▶ Task
Copy out exactly the lines from the start of the data to the line containing "def ridge_y(x): return". Include both.

▶ Source data
+ + + + +

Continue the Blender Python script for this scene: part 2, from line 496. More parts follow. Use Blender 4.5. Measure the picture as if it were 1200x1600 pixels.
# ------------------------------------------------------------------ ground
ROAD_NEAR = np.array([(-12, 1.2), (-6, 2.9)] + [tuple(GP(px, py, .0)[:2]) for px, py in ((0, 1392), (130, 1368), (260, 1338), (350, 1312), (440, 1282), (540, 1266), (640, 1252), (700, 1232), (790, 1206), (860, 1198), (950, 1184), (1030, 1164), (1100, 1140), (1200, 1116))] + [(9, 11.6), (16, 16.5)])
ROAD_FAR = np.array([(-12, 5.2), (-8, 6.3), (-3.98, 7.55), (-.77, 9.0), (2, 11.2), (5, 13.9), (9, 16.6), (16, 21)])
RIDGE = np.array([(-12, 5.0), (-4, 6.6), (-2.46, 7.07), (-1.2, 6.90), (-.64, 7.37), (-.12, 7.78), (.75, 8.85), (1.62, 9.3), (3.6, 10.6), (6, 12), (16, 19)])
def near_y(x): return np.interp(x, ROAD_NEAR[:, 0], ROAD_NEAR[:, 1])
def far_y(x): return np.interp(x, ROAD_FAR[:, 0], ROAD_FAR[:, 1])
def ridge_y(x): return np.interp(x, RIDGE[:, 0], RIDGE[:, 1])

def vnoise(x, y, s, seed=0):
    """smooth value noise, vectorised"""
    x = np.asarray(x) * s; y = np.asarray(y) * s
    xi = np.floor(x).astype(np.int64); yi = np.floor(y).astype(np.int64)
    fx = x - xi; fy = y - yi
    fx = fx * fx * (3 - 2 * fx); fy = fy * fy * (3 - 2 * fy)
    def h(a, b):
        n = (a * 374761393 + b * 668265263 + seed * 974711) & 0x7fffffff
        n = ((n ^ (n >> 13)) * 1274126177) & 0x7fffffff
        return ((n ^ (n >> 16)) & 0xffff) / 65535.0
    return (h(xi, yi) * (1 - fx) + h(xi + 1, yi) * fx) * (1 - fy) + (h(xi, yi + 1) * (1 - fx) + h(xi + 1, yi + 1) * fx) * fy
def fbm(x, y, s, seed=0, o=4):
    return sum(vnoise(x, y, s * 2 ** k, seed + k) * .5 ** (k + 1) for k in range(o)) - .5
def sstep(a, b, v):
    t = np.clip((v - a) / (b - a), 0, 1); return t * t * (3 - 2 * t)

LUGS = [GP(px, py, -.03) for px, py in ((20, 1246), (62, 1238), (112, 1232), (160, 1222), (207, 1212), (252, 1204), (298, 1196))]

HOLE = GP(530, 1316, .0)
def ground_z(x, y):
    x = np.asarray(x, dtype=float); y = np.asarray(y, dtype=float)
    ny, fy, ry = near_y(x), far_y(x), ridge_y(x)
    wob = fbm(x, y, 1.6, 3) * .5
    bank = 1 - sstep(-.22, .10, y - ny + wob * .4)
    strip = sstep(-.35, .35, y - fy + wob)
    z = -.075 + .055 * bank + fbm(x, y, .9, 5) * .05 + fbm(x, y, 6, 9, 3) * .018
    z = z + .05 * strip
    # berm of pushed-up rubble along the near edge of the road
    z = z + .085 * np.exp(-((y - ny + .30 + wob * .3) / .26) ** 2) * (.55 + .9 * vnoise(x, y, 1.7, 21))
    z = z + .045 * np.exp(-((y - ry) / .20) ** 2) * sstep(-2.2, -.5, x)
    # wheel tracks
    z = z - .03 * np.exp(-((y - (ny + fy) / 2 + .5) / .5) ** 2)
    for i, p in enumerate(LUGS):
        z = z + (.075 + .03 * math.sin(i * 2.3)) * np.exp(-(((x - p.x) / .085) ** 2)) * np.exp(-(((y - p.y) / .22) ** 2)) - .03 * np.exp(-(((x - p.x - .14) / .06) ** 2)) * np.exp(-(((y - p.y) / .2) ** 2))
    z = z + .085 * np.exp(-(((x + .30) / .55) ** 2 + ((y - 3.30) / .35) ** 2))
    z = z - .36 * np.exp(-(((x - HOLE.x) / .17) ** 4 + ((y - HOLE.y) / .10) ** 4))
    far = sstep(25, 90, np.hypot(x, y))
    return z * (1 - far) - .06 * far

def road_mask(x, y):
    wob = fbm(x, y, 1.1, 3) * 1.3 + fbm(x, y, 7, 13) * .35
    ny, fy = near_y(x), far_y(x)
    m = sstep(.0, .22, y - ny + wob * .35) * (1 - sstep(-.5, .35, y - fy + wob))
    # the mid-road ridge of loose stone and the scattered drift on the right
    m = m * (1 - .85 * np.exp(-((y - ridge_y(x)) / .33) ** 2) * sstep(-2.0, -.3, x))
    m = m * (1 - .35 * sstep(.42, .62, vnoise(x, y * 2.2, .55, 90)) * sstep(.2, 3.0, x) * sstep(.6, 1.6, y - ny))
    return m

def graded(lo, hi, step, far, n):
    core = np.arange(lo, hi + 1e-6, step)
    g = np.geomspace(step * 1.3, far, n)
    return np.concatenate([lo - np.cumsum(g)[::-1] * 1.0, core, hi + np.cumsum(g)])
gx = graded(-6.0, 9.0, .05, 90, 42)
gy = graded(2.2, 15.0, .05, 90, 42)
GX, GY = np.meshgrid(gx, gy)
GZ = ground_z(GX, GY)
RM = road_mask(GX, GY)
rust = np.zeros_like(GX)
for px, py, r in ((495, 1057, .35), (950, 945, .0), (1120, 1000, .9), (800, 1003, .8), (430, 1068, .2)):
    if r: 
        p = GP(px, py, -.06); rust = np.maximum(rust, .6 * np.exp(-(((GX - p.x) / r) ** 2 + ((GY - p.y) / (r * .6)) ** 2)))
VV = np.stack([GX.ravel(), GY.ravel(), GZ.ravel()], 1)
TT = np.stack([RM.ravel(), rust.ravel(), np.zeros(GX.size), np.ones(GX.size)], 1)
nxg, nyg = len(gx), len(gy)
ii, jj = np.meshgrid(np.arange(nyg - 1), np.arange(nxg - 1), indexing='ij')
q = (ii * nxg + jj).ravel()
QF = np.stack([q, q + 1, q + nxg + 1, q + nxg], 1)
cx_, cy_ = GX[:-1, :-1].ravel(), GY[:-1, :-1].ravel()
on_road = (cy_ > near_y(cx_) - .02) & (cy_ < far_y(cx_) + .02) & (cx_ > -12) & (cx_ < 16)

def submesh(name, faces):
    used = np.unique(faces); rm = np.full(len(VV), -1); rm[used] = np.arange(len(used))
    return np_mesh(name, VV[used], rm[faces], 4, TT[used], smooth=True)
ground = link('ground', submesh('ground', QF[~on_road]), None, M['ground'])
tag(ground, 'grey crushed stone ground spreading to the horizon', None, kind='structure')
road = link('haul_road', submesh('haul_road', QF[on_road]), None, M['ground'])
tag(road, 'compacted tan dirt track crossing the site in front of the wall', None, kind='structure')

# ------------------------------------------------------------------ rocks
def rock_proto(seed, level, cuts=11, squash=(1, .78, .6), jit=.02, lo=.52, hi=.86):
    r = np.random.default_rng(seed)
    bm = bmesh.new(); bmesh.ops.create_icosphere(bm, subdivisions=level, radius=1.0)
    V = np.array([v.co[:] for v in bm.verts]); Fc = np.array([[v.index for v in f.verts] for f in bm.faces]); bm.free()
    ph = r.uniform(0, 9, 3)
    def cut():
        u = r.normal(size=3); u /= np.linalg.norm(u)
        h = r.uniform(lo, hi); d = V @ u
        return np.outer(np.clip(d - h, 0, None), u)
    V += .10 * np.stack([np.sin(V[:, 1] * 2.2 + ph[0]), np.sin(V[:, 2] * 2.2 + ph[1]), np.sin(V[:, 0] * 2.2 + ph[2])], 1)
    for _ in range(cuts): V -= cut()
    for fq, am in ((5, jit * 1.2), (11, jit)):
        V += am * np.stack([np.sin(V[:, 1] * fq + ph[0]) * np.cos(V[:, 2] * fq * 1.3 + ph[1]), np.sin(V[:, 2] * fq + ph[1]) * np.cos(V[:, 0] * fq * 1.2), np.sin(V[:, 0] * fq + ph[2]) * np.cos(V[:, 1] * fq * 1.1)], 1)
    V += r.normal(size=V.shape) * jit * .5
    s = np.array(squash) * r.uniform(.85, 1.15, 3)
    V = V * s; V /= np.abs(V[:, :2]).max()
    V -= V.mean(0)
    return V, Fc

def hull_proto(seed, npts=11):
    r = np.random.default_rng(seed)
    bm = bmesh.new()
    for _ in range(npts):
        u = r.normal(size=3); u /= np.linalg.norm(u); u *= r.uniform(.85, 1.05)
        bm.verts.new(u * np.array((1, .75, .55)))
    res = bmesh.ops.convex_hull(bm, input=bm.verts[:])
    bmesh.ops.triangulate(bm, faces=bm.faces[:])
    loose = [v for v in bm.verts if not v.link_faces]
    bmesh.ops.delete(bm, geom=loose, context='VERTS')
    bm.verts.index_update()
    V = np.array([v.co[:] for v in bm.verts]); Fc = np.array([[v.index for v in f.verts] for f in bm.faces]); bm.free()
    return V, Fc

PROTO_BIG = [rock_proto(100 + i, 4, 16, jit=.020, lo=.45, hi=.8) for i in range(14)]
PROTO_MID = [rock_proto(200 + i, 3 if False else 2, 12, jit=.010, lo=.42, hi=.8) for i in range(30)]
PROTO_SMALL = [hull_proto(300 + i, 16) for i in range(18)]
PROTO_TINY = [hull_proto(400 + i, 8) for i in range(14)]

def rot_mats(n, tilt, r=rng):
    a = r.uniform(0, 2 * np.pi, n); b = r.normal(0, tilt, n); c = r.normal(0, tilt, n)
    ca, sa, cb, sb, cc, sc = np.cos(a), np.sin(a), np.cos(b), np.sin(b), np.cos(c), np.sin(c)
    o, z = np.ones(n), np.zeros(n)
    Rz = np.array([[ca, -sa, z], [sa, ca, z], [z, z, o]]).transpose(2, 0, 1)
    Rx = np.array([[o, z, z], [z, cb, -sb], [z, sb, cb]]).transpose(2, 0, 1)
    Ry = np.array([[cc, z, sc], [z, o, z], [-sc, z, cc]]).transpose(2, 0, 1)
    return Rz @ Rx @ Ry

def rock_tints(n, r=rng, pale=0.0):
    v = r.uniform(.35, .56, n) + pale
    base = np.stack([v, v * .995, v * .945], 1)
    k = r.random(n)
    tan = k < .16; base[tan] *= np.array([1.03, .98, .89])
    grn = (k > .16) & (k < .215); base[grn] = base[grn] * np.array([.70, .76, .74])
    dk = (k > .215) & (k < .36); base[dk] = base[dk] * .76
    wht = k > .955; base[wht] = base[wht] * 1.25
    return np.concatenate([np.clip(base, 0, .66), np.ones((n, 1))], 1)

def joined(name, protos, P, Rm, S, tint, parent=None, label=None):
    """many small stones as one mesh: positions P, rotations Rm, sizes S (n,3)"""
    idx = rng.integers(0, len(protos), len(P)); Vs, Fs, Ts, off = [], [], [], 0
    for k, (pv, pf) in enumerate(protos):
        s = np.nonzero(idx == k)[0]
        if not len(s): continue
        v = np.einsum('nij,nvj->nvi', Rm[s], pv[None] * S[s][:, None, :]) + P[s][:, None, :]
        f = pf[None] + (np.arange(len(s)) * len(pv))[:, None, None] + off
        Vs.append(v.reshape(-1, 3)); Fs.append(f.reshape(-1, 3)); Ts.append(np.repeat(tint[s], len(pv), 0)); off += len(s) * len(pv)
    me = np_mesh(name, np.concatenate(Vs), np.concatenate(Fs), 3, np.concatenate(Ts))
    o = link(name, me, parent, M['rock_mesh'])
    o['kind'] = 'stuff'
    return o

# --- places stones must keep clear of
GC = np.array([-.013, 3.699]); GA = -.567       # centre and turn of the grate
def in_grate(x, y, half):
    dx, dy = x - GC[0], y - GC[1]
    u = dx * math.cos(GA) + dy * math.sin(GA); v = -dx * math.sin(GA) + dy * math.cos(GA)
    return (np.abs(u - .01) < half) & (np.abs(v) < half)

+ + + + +

▶ Output for this exercise
Continue the Blender Python script for this scene: part 2, from line 496. More parts follow. Use Blender 4.5. Measure the picture as if it were 1200x1600 pixels.
# ------------------------------------------------------------------ ground
ROAD_NEAR = np.array([(-12, 1.2), (-6, 2.9)] + [tuple(GP(px, py, .0)[:2]) for px, py in ((0, 1392), (130, 1368), (260, 1338), (350, 1312), (440, 1282), (540, 1266), (640, 1252), (700, 1232), (790, 1206), (860, 1198), (950, 1184), (1030, 1164), (1100, 1140), (1200, 1116))] + [(9, 11.6), (16, 16.5)])
ROAD_FAR = np.array([(-12, 5.2), (-8, 6.3), (-3.98, 7.55), (-.77, 9.0), (2, 11.2), (5, 13.9), (9, 16.6), (16, 21)])
RIDGE = np.array([(-12, 5.0), (-4, 6.6), (-2.46, 7.07), (-1.2, 6.90), (-.64, 7.37), (-.12, 7.78), (.75, 8.85), (1.62, 9.3), (3.6, 10.6), (6, 12), (16, 19)])
def near_y(x): return np.interp(x, ROAD_NEAR[:, 0], ROAD_NEAR[:, 1])
def far_y(x): return np.interp(x, ROAD_FAR[:, 0], ROAD_FAR[:, 1])
def ridge_y(x): return np.interp(x, RIDGE[:, 0], RIDGE[:, 1])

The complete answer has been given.